Robert Nystad, Head of research UNION Gruppen

Drivers in the property market have been very powerful in the recent times, which has given several years of high returns. Interest rates fell substantially from 2011, reflecting rate developments internationally initially and then the impact of the oil price slump on the Norwegian economy.

The most recent decline in interest rates was a consequence of an economic downturn, which primarily affected southern and western Norway. Oslo enjoyed two simultaneous strokes of luck – both low interest rates and a strong rental market. A slight decline in market rents was admittedly experienced in 2015, but low supply-side growth contributed to a relatively speedy recovery. Rent levels in Oslo have risen a great deal since mid-2016.

Interest rate developments have now gone into reverse. The gap between the yield for “normal” property in Oslo and the overall lending rate on bank loans has narrowed substantially in recent years, and is at the 2007 level. That means the equity yield – first-year cash flow to equity after interest charges – is under pressure.

Investors have accepted this development since a strong rental market has contributed to greater expectations for future returns.
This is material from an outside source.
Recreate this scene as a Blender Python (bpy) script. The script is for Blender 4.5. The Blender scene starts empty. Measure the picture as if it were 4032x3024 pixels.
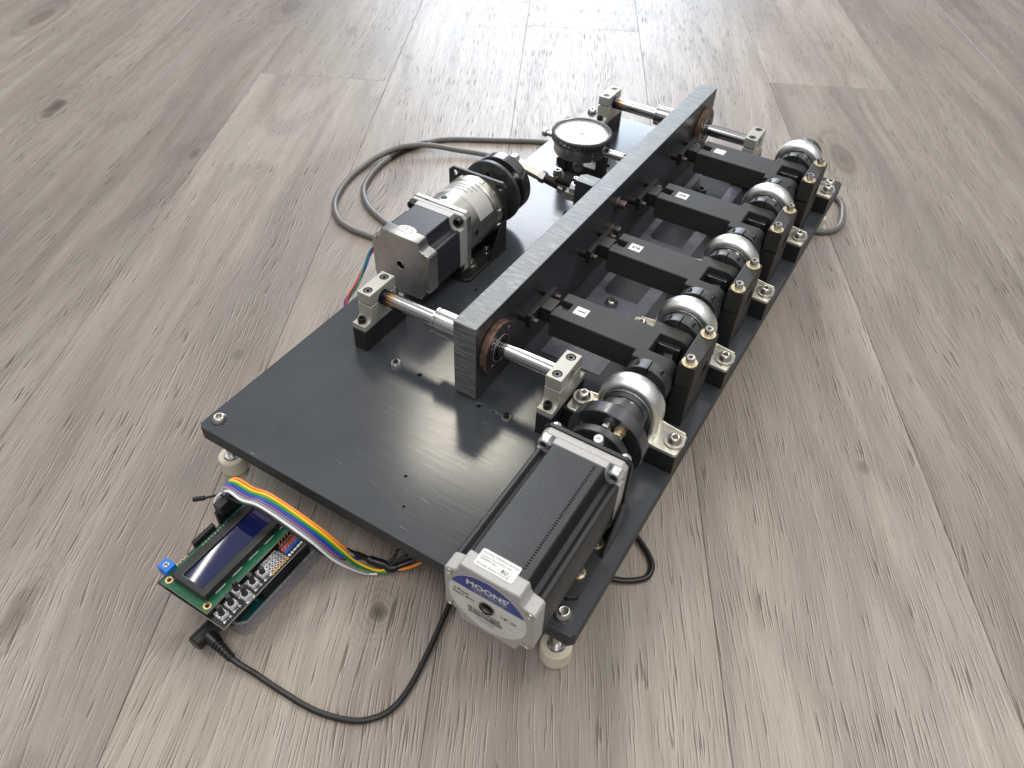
import bpy, bmesh, math, random
from mathutils import Vector, Matrix
random.seed(7)
sc = bpy.context.scene
C = sc.collection
PI = math.pi
ZF = -53.0                       # floor height in plate millimetres; plate top is z = 0
def P(x, y, z): return Vector((x*.001, y*.001, (z-ZF)*.001))

# ------------------------------------------------------------------ camera
cd = bpy.data.cameras.new('camera'); cam = bpy.data.objects.new('camera', cd); C.objects.link(cam)
cd.sensor_width = 36; cd.lens = 27.0416; cd.clip_start = .02; cd.clip_end = 60
Rb = Matrix(((0.854119,-0.387391,0.346998),(0.51903,0.592625,-0.615957),(0.032977,0.706204,0.70724)))
cam.matrix_world = Matrix.Translation((0.37176,-0.20469,0.47044)) @ Rb.to_4x4()
cd.dof.use_dof = True; cd.dof.focus_distance = .56; cd.dof.aperture_fstop = 15
sc.camera = cam
# ------------------------------------------------------------------ world and lamps (indoor: ceiling troffers and a bright window)
w = bpy.data.worlds.new('World'); sc.world = w; w.use_nodes = True
# the unlit room around: paler ceiling, darker walls
_t = w.node_tree; _g = _t.nodes.new('ShaderNodeTexCoord'); _x = _t.nodes.new('ShaderNodeSeparateXYZ'); _r = _t.nodes.new('ShaderNodeValToRGB')
_t.links.new(_g.outputs['Generated'], _x.inputs[0]); _t.links.new(_x.outputs[2], _r.inputs[0]); _t.links.new(_r.outputs[0], _t.nodes['Background'].inputs[0])
_e = _r.color_ramp.elements; _e[0].position = 0; _e[0].color = (.17,.17,.172,1); _e[1].position = .75; _e[1].color = (.78,.79,.82,1)
_m = _e.new(.28); _m.color = (.28,.28,.285,1)
_t.nodes['Background'].inputs[1].default_value = 1.
sc.view_settings.view_transform = 'Standard'; sc.view_settings.look = 'None'; sc.view_settings.exposure = 0; sc.view_settings.gamma = 1
def area(name, loc, target, sx, sy, power, col, spread=180):
    l = bpy.data.lights.new(name, 'AREA'); l.shape = 'RECTANGLE'; l.size = sx; l.size_y = sy; l.energy = power; l.color = col
    l.spread = math.radians(spread)
    o = bpy.data.objects.new(name, l); C.objects.link(o); o.location = loc
    o.rotation_euler = (Vector(target)-Vector(loc)).to_track_quat('-Z','Y').to_euler()
    return o
def panel(name, x, y, h, power, col=(1,.95,.87), rz=27.4, sx=.6, sy=1.2):
    o = area(name, (x,y,h), (x,y,0), sx, sy, power, col); o.rotation_euler = (0,0,math.radians(rz)); return o
panel('ceiling_lamp', -1.02, 1.88, 2.35, 19, (1,.92,.76), sx=.48, sy=.72)
panel('ceiling_lamp', -1.78, 3.75, 2.35, 46, (.86,.90,1), sx=.75, sy=1.35)
panel('ceiling_lamp', -1.50, .72, 2.35, .75, (1,.97,.93), rz=14, sx=.017, sy=.42)
panel('ceiling_lamp', 1.05, 1.15, 2.35, 22)
panel('ceiling_lamp', 1.2, -.95, 2.35, 17)
panel('ceiling_lamp', -.80, -.45, 2.35, 15)
wz = math.radians(118)
area('window_lamp', (4.6*math.cos(wz)+.05, 4.6*math.sin(wz)+.4, 1.55), (0.1,.3,.1), 2.1, 1.5, 115, (.74,.86,1))

# ------------------------------------------------------------------ materials
def newmat(name, col, rough=.5, metal=0., spec=.5, **k):
    m = bpy.data.materials.new(name); m.use_nodes = True
    b = m.node_tree.nodes['Principled BSDF']
    b.inputs['Base Color'].default_value = (*col, 1); b.inputs['Roughness'].default_value = rough
    b.inputs['Metallic'].default_value = metal; b.inputs['Specular IOR Level'].default_value = spec
    for a, v in k.items(): b.inputs[a].default_value = v
    return m
def N(m, t, **k):
    n = m.node_tree.nodes.new(t)
    for a, v in k.items(): setattr(n, a, v)
    return n
def Lk(m, a, b): m.node_tree.links.new(a, b)
def bs(m): return m.node_tree.nodes['Principled BSDF']
def coords(m, scale=(1,1,1), kind='Object', rot=(0,0,0)):
    t = N(m,'ShaderNodeTexCoord'); mp = N(m,'ShaderNodeMapping'); mp.inputs['Scale'].default_value = scale; mp.inputs['Rotation'].default_value = rot
    Lk(m, t.outputs[kind], mp.inputs[0]); return mp.outputs[0]
def noise(m, vec, scale, detail=4, rough=.55, dist=0):
    n = N(m,'ShaderNodeTexNoise'); n.inputs['Scale'].default_value = scale; n.inputs['Detail'].default_value = detail
    n.inputs['Roughness'].default_value = rough; n.inputs['Distortion'].default_value = dist; Lk(m, vec, n.inputs['Vector']); return n.outputs['Fac']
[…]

The signs are that 2019 will be another strong year in the rental market, and we have raised our forecast for rent growth because office vacancy has declined more than expected.

However, the newbuild volume is set to rise sharply in 2020, and half the space under construction has yet to be let. At the same time, we expect conversion of offices to other applications will decline gradually in the years to come. After several years with scant addition of new office space, we expect a net rise of roughly 130 000 m2 in 2020. There is nothing dramatic in that, but the addition of new space will probably be large enough to curb today’s brisk rent growth.

Next year, interest rates are likely to be higher and expectations of future rent growth lower than they are today. We therefore expect prime yield to rise in 2019 for the first time in seven years.